Being outside and not practicing is running away. Practicing is taking a stance. So even though the world gets swept away, you don’t get swept away. It offers you no shelter, but you’re finding shelter for the mind. In fact, shelter is one of the words for nibbana.
You see all these things that are not your own, but there are still good goals that you can lay claim to, thinking, “This is what I really want to do. This is what I really want to accomplish.” In other words, you take your sense of agency and you use it well to examine that last problem in the Dhamma summaries: *The world is insatiable, insufficient, and a slave to craving. *The world is never going to give you enough, so why do you keep running after it?
It’s like eating potato chips. The more you eat, the more you want, but they never really satisfy you and they make you sick to boot. The Buddha offers genuine health food for the mind: conviction in the power of your actions. He encourages persistence, i.e., learning to take delight in developing skillful qualities and abandoning unskillful ones, whether it means just watching them or actually actively undoing the unskillful ones to replace them with something more skillful. The Buddha has you feed on mindfulness, concentration, discernment—finding joy in all these things.
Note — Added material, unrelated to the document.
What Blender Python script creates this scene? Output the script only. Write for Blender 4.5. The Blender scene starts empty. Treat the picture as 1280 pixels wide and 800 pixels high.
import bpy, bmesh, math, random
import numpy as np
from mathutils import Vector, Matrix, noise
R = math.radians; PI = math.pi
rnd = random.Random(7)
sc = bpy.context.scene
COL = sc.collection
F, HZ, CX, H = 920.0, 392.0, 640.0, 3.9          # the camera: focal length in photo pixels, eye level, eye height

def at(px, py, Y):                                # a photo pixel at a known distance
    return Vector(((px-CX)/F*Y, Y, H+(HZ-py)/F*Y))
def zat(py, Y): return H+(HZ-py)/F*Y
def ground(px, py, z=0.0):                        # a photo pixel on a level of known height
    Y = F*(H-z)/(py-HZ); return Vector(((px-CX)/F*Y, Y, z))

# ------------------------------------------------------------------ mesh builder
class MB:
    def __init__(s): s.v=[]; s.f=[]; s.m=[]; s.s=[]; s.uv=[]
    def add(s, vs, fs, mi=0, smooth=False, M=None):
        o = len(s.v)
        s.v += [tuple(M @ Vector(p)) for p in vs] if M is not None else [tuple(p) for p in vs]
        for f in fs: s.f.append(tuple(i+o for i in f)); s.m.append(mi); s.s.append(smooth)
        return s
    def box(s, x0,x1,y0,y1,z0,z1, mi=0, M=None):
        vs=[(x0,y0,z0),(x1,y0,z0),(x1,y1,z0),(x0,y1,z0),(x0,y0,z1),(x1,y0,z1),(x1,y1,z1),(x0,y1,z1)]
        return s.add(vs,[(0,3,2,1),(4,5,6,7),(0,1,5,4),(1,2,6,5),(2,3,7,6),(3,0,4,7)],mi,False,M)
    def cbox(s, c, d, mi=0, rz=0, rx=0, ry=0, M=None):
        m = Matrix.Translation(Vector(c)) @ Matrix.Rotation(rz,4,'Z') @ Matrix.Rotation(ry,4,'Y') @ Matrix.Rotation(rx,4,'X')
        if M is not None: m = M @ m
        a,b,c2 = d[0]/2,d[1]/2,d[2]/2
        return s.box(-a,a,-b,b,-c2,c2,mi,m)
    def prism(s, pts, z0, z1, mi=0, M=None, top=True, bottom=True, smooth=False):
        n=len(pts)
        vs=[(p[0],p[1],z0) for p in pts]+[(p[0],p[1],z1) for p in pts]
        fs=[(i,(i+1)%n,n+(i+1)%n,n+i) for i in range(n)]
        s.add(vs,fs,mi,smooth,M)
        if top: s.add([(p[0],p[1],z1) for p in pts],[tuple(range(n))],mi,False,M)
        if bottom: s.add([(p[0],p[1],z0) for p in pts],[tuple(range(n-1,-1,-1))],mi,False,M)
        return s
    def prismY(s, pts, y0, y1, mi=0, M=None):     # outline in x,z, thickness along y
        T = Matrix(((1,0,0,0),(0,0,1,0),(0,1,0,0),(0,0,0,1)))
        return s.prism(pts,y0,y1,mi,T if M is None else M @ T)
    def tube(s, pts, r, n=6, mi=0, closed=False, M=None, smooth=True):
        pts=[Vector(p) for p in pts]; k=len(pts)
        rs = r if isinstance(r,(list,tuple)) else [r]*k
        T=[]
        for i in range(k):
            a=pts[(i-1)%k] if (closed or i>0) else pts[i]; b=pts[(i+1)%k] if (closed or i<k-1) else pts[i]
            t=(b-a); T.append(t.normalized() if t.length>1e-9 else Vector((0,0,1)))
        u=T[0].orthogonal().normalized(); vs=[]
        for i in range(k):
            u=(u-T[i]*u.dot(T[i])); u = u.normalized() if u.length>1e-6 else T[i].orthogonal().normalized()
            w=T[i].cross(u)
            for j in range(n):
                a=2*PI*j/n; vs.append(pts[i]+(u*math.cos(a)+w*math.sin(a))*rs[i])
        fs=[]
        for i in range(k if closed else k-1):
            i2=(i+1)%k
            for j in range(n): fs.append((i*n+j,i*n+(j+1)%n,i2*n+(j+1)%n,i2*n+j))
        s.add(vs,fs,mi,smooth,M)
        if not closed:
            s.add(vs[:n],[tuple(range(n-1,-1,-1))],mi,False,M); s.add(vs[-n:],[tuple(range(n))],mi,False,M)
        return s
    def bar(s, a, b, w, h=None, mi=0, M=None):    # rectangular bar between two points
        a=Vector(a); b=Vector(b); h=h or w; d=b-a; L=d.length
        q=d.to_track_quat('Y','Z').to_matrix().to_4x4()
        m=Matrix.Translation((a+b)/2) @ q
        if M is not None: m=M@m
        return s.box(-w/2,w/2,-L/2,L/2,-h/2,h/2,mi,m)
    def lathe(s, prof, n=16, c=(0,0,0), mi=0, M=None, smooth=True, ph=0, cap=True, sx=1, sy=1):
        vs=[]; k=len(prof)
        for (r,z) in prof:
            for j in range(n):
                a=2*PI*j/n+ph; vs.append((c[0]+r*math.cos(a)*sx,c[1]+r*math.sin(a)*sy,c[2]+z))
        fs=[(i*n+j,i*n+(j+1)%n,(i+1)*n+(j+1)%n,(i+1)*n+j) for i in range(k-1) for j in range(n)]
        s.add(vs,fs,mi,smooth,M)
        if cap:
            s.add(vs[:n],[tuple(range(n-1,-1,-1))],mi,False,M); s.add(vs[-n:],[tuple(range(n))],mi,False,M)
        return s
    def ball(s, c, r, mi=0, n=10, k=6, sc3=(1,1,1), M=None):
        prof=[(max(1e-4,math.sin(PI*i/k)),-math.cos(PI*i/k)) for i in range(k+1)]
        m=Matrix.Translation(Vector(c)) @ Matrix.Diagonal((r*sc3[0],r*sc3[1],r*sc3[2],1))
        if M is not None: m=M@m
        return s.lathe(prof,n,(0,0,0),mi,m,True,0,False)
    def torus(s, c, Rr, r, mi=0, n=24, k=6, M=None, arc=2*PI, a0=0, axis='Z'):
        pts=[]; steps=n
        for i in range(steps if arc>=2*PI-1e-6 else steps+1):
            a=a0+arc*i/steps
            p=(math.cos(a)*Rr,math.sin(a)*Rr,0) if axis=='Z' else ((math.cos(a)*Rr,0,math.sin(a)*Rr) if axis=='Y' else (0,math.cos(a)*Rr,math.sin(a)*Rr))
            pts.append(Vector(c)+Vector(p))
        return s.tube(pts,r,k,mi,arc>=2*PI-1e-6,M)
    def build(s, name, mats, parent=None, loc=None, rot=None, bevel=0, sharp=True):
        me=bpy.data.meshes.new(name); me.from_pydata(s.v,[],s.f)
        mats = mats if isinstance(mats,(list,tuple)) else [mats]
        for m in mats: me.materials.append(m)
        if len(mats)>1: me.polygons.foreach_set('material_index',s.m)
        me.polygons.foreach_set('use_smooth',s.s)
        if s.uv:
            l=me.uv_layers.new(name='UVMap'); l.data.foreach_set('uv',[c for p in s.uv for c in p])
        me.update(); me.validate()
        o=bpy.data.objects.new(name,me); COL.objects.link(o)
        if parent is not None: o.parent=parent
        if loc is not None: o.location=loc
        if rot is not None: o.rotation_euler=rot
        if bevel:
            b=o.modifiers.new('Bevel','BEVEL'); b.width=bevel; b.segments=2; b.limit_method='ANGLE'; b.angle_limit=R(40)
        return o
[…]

When you can find joy in this path, you can look at the pleasures that the world has to offer, and you can see that they’re dangerous, either because they make you complacent or because they sometimes require that you do underhanded things to gain them. So either you’re creating bad karma or you’re setting yourself up to create more bad karma in the future. And yet they say that they’re real. They may be real but they’re not really for real. If you want something that’s for real, you look to the Dhamma, because it’s not only real but also good.